REQUIREMENTS:
Retype, exactly as written, every line from the one containing "Recreate this scene" down to the one containing "SC.cycles.caustics_reflective = SC.cycles.caustics_refractive", including both, and nothing else.

PROVIDED MATERIAL:
++++++

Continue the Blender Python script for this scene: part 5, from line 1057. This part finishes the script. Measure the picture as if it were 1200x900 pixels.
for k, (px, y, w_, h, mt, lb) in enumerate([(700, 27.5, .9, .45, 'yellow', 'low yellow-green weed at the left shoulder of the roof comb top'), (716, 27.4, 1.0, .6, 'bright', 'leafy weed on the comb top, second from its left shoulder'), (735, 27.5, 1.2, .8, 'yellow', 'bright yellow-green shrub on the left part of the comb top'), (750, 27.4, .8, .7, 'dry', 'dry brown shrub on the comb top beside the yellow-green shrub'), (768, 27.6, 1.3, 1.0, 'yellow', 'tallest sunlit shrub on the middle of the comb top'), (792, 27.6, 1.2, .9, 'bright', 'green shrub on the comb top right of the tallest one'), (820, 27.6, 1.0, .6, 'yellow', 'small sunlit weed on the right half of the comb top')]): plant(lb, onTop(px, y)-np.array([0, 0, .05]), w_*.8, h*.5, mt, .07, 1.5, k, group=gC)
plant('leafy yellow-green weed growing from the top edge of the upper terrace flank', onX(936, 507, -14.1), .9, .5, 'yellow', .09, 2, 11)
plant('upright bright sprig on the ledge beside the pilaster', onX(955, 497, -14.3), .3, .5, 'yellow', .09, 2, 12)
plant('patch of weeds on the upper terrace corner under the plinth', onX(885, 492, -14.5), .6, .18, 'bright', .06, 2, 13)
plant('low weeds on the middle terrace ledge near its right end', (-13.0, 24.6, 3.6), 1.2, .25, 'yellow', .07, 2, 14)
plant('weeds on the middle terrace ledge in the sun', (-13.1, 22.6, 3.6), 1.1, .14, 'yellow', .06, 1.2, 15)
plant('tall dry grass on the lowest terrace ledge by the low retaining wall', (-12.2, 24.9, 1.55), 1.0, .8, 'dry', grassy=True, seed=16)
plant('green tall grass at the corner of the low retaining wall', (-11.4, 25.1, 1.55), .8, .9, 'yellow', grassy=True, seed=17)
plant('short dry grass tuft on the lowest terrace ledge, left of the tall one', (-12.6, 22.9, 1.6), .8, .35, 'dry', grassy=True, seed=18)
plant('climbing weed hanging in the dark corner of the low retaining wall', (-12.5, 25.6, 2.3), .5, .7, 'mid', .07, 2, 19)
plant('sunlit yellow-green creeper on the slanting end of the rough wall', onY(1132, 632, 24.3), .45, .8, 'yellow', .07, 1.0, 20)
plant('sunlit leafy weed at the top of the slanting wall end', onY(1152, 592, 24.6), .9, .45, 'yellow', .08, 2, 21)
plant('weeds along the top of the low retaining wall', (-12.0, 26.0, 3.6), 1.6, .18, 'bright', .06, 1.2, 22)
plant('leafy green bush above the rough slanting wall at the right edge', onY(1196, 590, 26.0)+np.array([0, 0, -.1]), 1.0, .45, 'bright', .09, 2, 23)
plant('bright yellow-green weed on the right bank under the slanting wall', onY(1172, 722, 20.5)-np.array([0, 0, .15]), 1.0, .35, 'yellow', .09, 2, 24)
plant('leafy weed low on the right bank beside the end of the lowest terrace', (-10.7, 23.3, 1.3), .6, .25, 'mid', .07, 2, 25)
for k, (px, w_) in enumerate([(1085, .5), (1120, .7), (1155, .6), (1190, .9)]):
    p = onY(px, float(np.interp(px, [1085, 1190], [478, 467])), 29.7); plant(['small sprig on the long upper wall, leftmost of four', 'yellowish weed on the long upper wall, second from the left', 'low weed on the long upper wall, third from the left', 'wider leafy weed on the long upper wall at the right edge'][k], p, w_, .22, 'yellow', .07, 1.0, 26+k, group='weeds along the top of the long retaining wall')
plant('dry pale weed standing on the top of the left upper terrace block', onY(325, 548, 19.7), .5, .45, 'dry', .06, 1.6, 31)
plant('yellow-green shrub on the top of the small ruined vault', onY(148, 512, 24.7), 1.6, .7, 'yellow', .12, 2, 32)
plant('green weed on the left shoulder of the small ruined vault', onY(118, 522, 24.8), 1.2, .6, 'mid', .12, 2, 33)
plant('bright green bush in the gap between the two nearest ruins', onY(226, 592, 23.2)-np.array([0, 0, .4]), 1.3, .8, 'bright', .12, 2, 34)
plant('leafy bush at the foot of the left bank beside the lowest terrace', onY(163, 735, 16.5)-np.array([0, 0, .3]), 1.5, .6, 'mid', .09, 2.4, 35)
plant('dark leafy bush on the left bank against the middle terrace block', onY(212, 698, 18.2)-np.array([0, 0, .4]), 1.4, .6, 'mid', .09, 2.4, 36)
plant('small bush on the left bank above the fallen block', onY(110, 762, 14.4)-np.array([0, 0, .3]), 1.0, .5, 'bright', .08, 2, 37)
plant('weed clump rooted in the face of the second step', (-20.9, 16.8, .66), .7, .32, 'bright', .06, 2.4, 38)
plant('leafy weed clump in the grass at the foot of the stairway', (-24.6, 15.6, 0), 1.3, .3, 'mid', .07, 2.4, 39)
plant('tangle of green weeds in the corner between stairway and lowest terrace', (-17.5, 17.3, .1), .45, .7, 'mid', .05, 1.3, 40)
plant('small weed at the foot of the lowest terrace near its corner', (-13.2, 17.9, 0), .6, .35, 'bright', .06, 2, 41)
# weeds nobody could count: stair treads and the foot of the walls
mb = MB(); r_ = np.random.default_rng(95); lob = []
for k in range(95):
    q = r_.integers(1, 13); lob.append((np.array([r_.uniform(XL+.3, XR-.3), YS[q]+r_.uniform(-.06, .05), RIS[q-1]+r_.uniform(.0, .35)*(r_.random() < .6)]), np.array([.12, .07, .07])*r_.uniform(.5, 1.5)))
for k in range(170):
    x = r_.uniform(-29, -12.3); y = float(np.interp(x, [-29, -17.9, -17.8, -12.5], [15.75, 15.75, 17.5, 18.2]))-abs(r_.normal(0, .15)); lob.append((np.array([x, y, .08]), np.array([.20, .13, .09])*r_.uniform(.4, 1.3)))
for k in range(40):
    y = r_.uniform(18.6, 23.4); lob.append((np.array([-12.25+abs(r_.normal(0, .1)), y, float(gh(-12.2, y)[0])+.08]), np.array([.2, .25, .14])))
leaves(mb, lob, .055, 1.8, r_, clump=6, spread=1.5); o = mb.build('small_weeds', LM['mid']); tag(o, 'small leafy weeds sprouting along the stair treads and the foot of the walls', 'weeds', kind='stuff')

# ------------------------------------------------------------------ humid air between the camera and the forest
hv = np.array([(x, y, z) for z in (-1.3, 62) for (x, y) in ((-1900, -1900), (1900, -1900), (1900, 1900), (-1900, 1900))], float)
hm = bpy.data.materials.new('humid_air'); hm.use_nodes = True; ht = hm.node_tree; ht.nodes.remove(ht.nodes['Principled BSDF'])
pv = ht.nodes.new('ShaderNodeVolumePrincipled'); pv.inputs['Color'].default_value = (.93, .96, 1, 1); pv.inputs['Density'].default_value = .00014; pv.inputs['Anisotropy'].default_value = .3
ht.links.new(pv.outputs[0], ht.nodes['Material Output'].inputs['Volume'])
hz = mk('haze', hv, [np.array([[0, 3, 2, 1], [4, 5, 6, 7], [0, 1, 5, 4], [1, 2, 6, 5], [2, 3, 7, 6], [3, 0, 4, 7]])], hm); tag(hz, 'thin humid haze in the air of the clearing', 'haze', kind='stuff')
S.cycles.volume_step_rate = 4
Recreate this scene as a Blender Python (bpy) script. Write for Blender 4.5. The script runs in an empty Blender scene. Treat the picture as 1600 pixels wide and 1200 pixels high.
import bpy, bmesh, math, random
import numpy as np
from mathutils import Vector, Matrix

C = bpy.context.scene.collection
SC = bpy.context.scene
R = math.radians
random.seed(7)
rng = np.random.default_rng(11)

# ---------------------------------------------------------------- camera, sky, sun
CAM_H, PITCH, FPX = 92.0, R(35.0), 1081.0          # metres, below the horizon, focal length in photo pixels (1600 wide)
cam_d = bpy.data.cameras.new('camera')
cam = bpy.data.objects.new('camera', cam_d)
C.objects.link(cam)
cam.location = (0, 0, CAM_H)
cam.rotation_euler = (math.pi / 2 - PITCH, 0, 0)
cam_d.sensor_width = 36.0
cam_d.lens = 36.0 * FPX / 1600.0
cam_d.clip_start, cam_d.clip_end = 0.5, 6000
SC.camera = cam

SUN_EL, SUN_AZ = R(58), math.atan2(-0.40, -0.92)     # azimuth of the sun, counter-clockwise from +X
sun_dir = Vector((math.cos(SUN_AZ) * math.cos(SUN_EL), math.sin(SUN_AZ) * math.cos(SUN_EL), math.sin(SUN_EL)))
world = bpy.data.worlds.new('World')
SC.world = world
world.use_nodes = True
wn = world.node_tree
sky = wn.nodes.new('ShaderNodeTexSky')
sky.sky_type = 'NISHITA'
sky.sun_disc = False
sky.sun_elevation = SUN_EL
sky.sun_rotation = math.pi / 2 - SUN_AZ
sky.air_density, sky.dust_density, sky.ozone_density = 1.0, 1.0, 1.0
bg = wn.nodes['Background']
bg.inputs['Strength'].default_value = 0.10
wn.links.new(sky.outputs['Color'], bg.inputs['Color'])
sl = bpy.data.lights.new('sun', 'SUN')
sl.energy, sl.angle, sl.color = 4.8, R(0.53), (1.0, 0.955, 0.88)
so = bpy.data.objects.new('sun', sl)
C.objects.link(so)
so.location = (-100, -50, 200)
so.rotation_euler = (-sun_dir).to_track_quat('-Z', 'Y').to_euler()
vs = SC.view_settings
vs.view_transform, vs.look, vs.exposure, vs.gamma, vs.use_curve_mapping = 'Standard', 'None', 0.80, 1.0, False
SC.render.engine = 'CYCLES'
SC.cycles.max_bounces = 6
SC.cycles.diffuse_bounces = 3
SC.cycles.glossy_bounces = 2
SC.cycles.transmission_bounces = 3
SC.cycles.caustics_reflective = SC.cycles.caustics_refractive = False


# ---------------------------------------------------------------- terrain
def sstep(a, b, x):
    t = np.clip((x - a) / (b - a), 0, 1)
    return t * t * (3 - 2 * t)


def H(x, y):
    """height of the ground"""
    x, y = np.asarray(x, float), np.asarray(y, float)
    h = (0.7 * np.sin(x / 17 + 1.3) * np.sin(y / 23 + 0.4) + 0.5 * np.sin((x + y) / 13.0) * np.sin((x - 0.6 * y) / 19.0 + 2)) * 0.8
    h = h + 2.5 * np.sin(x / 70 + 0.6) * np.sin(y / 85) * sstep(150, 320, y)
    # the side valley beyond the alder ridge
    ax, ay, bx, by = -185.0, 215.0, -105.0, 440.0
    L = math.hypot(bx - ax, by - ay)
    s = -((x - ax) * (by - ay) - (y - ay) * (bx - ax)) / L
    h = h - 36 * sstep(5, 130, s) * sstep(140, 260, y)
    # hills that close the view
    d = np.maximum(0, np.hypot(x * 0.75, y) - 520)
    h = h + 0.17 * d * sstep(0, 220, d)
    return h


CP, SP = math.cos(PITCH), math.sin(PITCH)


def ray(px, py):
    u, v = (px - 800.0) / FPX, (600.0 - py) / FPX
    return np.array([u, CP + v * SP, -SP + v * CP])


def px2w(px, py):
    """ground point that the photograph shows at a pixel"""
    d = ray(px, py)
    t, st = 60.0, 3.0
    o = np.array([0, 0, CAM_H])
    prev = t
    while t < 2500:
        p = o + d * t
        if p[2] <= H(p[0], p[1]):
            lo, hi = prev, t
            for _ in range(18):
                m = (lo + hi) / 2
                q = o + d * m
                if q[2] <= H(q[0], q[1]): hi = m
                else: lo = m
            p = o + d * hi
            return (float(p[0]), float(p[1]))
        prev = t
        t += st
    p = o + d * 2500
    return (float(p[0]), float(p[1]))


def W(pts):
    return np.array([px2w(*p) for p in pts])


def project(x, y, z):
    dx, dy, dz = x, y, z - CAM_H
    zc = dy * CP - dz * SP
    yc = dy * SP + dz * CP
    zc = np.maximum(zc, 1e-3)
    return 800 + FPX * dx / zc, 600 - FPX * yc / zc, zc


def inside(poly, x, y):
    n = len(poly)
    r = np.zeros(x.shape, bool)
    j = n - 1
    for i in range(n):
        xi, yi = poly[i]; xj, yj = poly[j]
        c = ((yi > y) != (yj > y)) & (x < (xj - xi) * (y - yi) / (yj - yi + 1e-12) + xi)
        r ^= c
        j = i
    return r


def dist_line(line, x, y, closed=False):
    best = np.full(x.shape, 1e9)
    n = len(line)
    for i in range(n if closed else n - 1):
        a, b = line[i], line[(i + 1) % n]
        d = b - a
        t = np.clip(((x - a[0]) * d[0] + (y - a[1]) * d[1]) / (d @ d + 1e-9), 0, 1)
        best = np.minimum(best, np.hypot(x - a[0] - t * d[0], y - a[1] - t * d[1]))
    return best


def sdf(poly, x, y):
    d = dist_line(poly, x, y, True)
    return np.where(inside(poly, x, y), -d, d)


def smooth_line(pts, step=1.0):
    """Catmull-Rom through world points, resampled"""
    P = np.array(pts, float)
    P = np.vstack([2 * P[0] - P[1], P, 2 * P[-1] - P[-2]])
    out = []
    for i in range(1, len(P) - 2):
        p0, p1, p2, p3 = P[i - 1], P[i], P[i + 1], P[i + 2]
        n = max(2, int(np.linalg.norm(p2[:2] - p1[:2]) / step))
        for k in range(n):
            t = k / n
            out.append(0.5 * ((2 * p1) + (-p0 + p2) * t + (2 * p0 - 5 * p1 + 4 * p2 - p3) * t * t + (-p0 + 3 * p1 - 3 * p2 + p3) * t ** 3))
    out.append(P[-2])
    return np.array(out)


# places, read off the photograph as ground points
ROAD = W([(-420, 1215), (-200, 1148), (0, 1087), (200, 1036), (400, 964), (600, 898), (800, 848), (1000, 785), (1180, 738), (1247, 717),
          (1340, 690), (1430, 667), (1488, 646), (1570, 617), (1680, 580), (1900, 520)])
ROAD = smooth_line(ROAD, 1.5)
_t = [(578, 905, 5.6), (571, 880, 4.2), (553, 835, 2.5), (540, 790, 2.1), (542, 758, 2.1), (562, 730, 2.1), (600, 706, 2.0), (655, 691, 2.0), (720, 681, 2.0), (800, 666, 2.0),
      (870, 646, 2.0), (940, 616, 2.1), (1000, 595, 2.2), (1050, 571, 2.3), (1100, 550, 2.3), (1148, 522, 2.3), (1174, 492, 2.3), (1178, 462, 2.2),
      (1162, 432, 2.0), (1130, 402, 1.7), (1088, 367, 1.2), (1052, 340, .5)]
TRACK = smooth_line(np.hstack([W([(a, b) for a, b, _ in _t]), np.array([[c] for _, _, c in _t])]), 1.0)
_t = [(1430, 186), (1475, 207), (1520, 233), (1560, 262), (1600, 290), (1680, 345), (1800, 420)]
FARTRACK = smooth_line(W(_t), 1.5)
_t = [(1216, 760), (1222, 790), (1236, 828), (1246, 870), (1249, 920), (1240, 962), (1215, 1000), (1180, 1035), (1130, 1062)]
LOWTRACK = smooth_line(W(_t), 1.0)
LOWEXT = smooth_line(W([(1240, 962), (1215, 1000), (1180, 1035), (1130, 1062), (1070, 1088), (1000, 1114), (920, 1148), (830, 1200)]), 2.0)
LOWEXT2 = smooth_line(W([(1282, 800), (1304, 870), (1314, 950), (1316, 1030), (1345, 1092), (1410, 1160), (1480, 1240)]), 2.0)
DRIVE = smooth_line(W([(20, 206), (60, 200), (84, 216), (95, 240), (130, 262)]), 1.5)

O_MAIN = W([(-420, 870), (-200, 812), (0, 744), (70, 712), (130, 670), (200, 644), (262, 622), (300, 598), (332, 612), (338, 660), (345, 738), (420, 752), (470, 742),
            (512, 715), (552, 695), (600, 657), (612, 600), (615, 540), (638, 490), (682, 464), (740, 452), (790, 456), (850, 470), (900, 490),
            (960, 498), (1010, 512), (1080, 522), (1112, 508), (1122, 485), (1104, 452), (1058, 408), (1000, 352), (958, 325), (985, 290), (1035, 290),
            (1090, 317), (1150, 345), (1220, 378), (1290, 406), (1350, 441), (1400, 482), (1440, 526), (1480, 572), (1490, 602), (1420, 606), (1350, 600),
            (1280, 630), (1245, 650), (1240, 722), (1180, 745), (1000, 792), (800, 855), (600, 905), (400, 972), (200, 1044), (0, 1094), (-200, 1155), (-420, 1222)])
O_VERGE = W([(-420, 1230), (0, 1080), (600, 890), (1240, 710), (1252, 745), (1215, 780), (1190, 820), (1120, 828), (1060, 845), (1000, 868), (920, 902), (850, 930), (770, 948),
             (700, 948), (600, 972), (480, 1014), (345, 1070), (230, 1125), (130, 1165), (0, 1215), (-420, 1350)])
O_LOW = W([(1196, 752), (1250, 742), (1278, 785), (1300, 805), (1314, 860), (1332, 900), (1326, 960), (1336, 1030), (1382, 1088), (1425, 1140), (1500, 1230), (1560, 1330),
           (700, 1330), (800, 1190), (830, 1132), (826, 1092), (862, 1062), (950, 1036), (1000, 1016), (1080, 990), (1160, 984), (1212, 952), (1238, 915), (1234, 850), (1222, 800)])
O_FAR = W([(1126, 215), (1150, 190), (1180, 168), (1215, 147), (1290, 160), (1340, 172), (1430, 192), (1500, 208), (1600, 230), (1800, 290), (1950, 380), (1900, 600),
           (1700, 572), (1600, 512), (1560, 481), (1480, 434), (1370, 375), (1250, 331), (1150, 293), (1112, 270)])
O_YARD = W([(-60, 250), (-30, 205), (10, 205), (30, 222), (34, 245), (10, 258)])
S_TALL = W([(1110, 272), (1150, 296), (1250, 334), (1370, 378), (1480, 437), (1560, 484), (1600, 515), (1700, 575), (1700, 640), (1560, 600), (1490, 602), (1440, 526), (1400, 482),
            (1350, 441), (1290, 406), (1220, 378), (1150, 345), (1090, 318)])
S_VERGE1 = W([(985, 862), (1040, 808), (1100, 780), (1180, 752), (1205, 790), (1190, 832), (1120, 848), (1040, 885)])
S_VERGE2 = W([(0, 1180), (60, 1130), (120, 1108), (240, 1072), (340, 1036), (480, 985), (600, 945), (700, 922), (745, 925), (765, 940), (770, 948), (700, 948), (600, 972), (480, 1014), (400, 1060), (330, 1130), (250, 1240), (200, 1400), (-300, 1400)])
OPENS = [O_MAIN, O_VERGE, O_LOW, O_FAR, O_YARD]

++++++

RESPONSE FOR THIS EXERCISE:
Recreate this scene as a Blender Python (bpy) script. Write for Blender 4.5. The script runs in an empty Blender scene. Treat the picture as 1600 pixels wide and 1200 pixels high.
import bpy, bmesh, math, random
import numpy as np
from mathutils import Vector, Matrix

C = bpy.context.scene.collection
SC = bpy.context.scene
R = math.radians
random.seed(7)
rng = np.random.default_rng(11)

# ---------------------------------------------------------------- camera, sky, sun
CAM_H, PITCH, FPX = 92.0, R(35.0), 1081.0          # metres, below the horizon, focal length in photo pixels (1600 wide)
cam_d = bpy.data.cameras.new('camera')
cam = bpy.data.objects.new('camera', cam_d)
C.objects.link(cam)
cam.location = (0, 0, CAM_H)
cam.rotation_euler = (math.pi / 2 - PITCH, 0, 0)
cam_d.sensor_width = 36.0
cam_d.lens = 36.0 * FPX / 1600.0
cam_d.clip_start, cam_d.clip_end = 0.5, 6000
SC.camera = cam

SUN_EL, SUN_AZ = R(58), math.atan2(-0.40, -0.92)     # azimuth of the sun, counter-clockwise from +X
sun_dir = Vector((math.cos(SUN_AZ) * math.cos(SUN_EL), math.sin(SUN_AZ) * math.cos(SUN_EL), math.sin(SUN_EL)))
world = bpy.data.worlds.new('World')
SC.world = world
world.use_nodes = True
wn = world.node_tree
sky = wn.nodes.new('ShaderNodeTexSky')
sky.sky_type = 'NISHITA'
sky.sun_disc = False
sky.sun_elevation = SUN_EL
sky.sun_rotation = math.pi / 2 - SUN_AZ
sky.air_density, sky.dust_density, sky.ozone_density = 1.0, 1.0, 1.0
bg = wn.nodes['Background']
bg.inputs['Strength'].default_value = 0.10
wn.links.new(sky.outputs['Color'], bg.inputs['Color'])
sl = bpy.data.lights.new('sun', 'SUN')
sl.energy, sl.angle, sl.color = 4.8, R(0.53), (1.0, 0.955, 0.88)
so = bpy.data.objects.new('sun', sl)
C.objects.link(so)
so.location = (-100, -50, 200)
so.rotation_euler = (-sun_dir).to_track_quat('-Z', 'Y').to_euler()
vs = SC.view_settings
vs.view_transform, vs.look, vs.exposure, vs.gamma, vs.use_curve_mapping = 'Standard', 'None', 0.80, 1.0, False
SC.render.engine = 'CYCLES'
SC.cycles.max_bounces = 6
SC.cycles.diffuse_bounces = 3
SC.cycles.glossy_bounces = 2
SC.cycles.transmission_bounces = 3
SC.cycles.caustics_reflective = SC.cycles.caustics_refractive = False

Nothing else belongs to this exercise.